◆ **WRITTEN TASK**: Tally the lines holding the word "from" and state the count by itself.

◆ **PROVIDED DATA**:
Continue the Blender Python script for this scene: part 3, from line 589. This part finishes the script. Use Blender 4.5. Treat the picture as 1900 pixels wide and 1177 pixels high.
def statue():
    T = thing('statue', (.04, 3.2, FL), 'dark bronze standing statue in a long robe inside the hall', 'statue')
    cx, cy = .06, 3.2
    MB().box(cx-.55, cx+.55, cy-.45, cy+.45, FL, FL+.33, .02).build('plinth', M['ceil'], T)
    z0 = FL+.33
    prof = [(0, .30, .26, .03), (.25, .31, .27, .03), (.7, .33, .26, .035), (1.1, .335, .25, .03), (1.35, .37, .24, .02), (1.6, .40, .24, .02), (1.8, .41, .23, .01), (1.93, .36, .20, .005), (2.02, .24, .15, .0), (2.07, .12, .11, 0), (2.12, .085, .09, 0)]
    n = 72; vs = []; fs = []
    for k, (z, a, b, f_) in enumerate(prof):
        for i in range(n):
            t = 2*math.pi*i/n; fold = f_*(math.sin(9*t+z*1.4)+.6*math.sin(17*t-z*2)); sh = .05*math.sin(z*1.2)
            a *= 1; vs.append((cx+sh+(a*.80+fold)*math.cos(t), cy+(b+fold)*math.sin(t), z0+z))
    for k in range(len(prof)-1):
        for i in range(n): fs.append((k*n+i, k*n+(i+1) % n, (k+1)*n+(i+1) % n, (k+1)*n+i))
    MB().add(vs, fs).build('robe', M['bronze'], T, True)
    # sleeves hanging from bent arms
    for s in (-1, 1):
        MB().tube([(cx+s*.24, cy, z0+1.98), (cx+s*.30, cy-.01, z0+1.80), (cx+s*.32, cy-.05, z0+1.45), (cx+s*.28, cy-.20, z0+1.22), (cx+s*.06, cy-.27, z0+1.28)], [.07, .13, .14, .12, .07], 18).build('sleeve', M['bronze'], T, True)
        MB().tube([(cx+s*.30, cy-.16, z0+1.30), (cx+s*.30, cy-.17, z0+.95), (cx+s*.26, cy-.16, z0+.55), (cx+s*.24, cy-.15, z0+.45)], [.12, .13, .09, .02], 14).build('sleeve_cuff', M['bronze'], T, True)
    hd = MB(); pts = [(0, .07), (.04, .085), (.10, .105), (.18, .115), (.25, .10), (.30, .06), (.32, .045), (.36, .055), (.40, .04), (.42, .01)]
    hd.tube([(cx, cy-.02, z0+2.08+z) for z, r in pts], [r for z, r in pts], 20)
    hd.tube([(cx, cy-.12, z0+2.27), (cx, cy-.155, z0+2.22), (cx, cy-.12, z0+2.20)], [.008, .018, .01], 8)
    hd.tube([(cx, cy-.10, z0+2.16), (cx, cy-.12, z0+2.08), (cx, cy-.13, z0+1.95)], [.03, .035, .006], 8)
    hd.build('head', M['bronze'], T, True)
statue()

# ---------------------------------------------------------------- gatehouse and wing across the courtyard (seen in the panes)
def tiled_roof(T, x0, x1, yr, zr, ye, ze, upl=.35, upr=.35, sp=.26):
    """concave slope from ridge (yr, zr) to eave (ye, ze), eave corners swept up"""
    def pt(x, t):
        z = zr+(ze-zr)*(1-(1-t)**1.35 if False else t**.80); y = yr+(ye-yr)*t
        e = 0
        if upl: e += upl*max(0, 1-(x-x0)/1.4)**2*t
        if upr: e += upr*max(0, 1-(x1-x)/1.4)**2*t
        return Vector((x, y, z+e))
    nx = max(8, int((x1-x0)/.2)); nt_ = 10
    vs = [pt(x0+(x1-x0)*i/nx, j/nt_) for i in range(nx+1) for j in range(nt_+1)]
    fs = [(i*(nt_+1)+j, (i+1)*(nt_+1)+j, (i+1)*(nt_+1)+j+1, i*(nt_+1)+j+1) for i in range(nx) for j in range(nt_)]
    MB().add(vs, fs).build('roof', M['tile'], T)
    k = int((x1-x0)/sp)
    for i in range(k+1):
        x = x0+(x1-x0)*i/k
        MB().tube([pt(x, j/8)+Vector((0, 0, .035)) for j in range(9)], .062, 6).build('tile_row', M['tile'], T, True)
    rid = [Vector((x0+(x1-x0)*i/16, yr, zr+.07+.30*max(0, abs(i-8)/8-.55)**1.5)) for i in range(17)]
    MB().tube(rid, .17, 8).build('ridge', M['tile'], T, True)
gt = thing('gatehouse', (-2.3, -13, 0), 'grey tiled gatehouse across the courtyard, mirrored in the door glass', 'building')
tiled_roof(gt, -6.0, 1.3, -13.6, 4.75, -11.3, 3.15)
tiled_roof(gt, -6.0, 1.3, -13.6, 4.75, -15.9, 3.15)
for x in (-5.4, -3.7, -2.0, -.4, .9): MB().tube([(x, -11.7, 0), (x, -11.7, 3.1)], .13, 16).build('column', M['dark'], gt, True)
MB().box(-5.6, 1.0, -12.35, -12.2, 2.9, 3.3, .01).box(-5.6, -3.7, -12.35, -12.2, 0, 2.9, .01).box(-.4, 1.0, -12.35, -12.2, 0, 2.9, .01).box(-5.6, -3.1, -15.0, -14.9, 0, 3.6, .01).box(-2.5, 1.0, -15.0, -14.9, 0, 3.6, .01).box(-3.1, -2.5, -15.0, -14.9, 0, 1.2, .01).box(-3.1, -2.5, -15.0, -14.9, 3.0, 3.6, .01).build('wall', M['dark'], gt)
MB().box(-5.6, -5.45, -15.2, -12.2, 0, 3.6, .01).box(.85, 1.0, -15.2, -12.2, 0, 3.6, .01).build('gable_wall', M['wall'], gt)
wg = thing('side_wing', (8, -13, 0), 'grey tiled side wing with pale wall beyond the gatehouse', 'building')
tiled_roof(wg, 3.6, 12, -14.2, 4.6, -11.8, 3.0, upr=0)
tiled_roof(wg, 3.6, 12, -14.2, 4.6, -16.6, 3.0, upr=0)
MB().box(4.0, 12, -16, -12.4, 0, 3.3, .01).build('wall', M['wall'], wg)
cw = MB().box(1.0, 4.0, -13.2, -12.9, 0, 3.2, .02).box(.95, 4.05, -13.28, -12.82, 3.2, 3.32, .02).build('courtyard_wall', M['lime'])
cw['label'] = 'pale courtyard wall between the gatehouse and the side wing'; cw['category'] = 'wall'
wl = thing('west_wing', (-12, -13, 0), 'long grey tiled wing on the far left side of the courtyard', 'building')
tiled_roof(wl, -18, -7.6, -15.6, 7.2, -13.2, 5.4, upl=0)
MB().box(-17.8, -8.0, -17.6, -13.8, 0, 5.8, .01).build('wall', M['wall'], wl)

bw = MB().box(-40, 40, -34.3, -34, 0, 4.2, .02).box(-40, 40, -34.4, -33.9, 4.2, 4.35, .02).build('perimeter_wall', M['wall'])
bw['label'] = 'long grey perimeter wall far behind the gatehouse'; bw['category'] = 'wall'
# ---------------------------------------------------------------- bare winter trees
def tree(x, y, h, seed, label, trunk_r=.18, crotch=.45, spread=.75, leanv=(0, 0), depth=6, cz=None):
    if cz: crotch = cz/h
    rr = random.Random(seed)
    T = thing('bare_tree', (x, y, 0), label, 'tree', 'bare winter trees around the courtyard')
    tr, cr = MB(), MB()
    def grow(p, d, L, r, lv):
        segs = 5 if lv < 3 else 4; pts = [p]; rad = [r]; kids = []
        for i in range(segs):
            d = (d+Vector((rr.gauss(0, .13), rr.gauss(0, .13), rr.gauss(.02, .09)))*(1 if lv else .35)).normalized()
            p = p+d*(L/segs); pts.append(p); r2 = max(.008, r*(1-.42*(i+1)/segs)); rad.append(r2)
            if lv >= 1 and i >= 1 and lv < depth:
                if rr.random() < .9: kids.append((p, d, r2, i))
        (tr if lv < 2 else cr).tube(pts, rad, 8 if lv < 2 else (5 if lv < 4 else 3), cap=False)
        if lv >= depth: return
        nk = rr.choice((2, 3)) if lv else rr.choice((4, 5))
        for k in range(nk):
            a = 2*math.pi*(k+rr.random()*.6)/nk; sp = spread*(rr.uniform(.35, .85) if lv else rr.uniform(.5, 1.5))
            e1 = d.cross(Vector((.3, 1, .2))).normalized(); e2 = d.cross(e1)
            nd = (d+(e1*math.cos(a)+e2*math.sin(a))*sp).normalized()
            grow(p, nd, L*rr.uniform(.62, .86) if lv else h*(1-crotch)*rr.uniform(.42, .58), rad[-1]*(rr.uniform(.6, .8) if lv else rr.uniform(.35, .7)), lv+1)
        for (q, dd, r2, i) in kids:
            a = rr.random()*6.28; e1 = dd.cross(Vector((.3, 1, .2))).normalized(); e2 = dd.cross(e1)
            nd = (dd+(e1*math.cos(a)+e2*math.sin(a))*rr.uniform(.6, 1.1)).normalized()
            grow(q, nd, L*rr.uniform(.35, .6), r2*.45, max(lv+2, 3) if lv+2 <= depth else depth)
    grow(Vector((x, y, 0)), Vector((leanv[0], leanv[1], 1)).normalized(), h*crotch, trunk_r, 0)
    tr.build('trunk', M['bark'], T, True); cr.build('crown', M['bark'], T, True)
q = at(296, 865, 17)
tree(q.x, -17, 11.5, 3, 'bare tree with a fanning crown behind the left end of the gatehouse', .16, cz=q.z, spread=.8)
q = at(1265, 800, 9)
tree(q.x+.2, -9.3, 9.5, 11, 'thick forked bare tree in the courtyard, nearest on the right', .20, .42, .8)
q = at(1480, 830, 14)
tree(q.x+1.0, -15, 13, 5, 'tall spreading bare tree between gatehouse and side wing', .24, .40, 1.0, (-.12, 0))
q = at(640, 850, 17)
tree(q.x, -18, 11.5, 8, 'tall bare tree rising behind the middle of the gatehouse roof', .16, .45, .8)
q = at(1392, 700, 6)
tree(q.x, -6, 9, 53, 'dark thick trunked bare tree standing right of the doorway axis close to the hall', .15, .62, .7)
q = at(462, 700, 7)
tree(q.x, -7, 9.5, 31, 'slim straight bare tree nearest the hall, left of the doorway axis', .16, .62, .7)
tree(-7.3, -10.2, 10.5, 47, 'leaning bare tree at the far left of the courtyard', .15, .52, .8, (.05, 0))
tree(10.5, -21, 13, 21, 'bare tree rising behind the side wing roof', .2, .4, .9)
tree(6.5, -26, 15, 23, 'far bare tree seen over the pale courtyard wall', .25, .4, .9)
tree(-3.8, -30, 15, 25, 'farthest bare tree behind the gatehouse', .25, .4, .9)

◆ **RESPONSE TO THIS TASK**: 3